軍用地ではない地所を継続使用の基地とした合意の帳尻合わせをするため、1972年の沖縄市政権の委譲までに了解覚書A表から川田訓練場を外すよう、1971年6月20日に「返還」された。
1971年6月の日米合意「沖縄返還協定」[5]は、地元の自治体や沖縄県の存在なくして日米間で取り決められたため、沖縄における米軍基地リスト「基地に関する了解覚書」として出来上がったものには、安和訓練場のように正確には軍用地ではなかったものも含まれ、それにより新たに日本側から米軍側に基地として提供される状況が7事案浮上した。また本来なら9施設となるべき地区をまとめて嘉手納弾薬庫としたり、また牧港サービス事務所の小さな建物1棟と隣接する牧港倉庫を別々の米軍基地として登録するなど、沖縄の現状と要望が反映されていない不自然で理不尽なものとなっていた[6]。

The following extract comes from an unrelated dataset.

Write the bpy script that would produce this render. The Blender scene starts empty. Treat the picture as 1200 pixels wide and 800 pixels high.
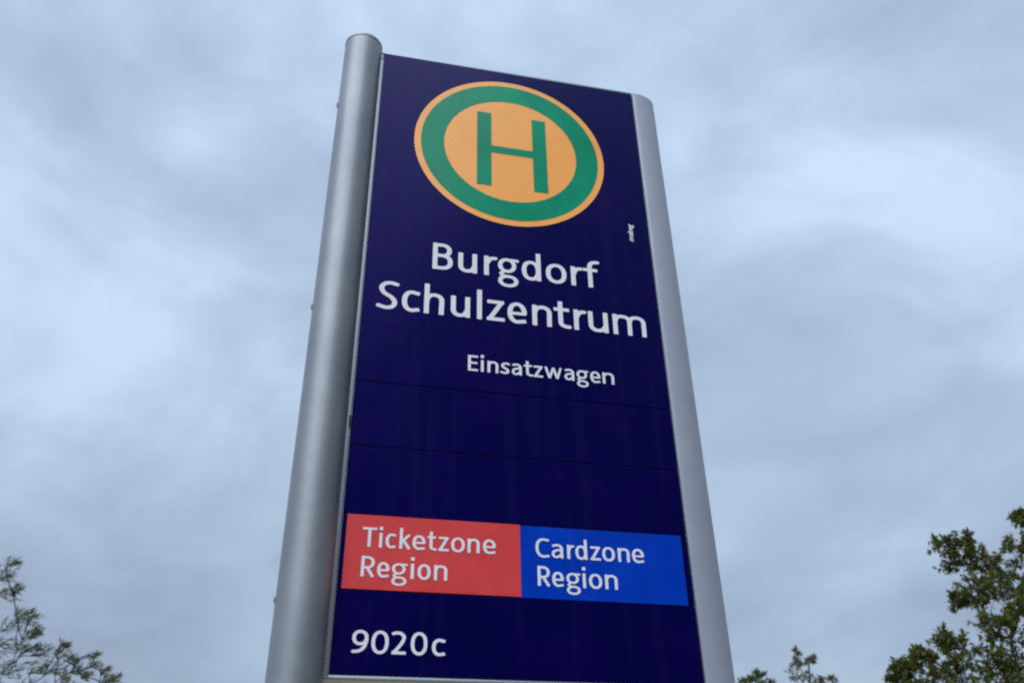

そのため、軍用地ではないにもかかわらず継続使用の米軍基地 (A表) として登録された7カ所 (安波訓練場、川田訓練場、瀬高訓練場、久志訓練場、屋嘉訓練場、浮島訓練場、前島訓練場) のうち、地元が米軍に対して使用拒否している二か所 (川田訓練場、瀬高訓練場) と、地元や土地所有者との間に了承がないまま記載された前島訓練場) の3施設については、その帳尻あわせとして1972年5月15日の沖縄返還の前までに「返還」を急ぎ、A表から排除した。
その後、A表に那覇海軍航空施設と伊波城観光ホテルの2施設を加え、最終的に87施設を A表 (継続使用の米軍基地) とした。しかし、伊波城観光ホテルも経営難にあった民間の事業主が施設を海兵隊に貸しだし、地元での住民の抵抗を招いていた施設だった。
沖縄返還協定・了解覚書でA表 (継続使用の米軍基地) に追加された非軍用地 | |||
FAC6102 | 安波訓練場 | 安波訓練場 | 地位協定第2条4 (b)の使用 |
3 | 川田訓練場 ※ | 川田訓練場 | 地位協定第2条4 (b)の使用 |
8 | 瀬嵩訓練場 ※ | 瀬嵩第1訓練場 | 地位協定第2条4 (b)の使用 |
AC6112 | 久志訓練場 | 久志訓練場 | 地位協定第2条4 (b)の使用 |
AC6116 | 屋嘉訓練場 | 屋嘉訓練場 | 地位協定第2条4 (b)の使用 |
AC6181 | 浮原島訓練場 | 浮原訓練場 | 地位協定第2条4 (b)の使用 |
83 | 前島訓練場 ※ | 前島訓練場 | 地位協定第2条4 (b)の使用 |
1971年合意後にA表に追加された地所 | |||
FAC6089 | 那覇海軍航空施設 | 那覇空港 | |
FAC6090 | 伊波城観光ホテル |
1971年6月20日、川田訓練場が「返還」された。